[ih] Early use of the "Internet" term (1977)

John Day jeanjour at comcast.net
Fri Jun 14 11:35:20 PDT 2019


I have always contended that timesharing was just the interim step until hardware size and prices came down. We treated timesharing like that and complained when it wasn’t. ;-)  We were hard to satisfy. True. But then the OS was our responsibility, so it was our fault at least partially.

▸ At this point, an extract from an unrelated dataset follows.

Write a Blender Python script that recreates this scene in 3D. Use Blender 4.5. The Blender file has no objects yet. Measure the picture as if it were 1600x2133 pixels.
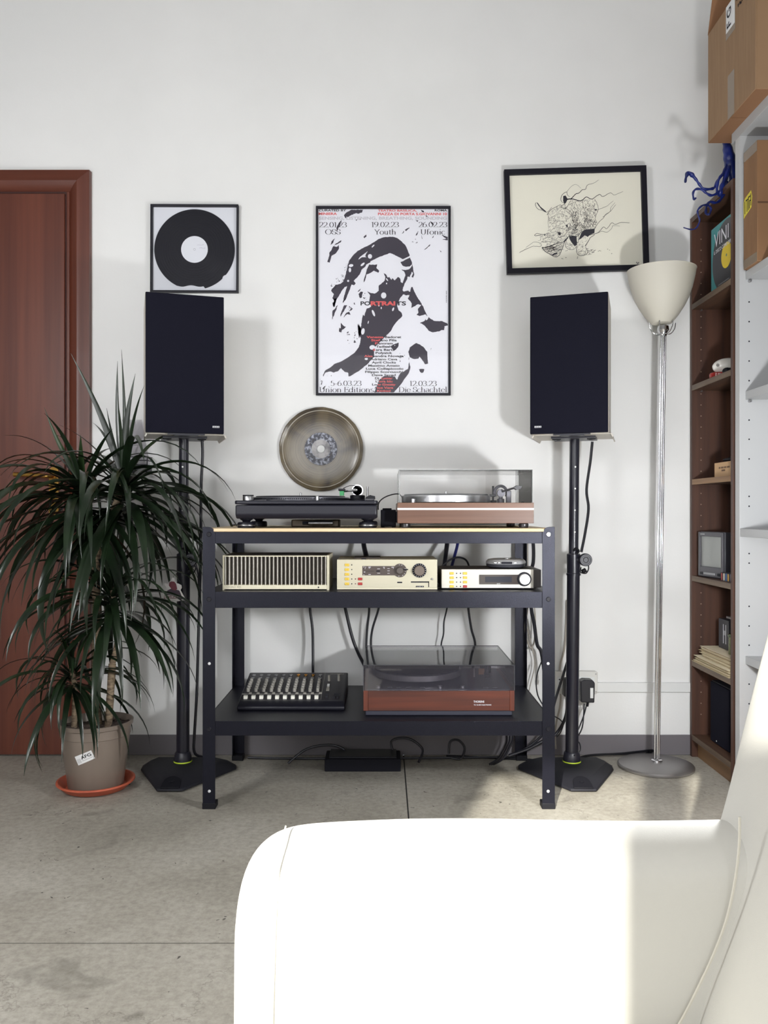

What I never understood was why the early PC developers thought ’single-user’ meant single process at a time!?  The first Macs couldn’t even edit and print at the same time.  We had been building multi-tasking OSs on hardware that small for nearly a decade at that point. It wasn’t hardware limitations.

John


> On Jun 14, 2019, at 12:49, Larry Press <lpress at csudh.edu> wrote:
> 
> John Day wrote:
> 
>> I am sure there are other early examples of “PC-like” things. 
> 
> The LINC and LGP-30 were "PC-like" -- personal, but not desktop.
> 
> When I was a student, you could reserve 15-minute "happy time" shots on Sundays when you operated a 7090 yourself. I guess it was PC-like for those 15 minutes :-).
> 
> The first time I touched a timesharing system (QUICKTRAN) felt totally personal.
> 
> My first desktop PC was an S-100 CP/M computer with 8" floppies -- you could own your own tools.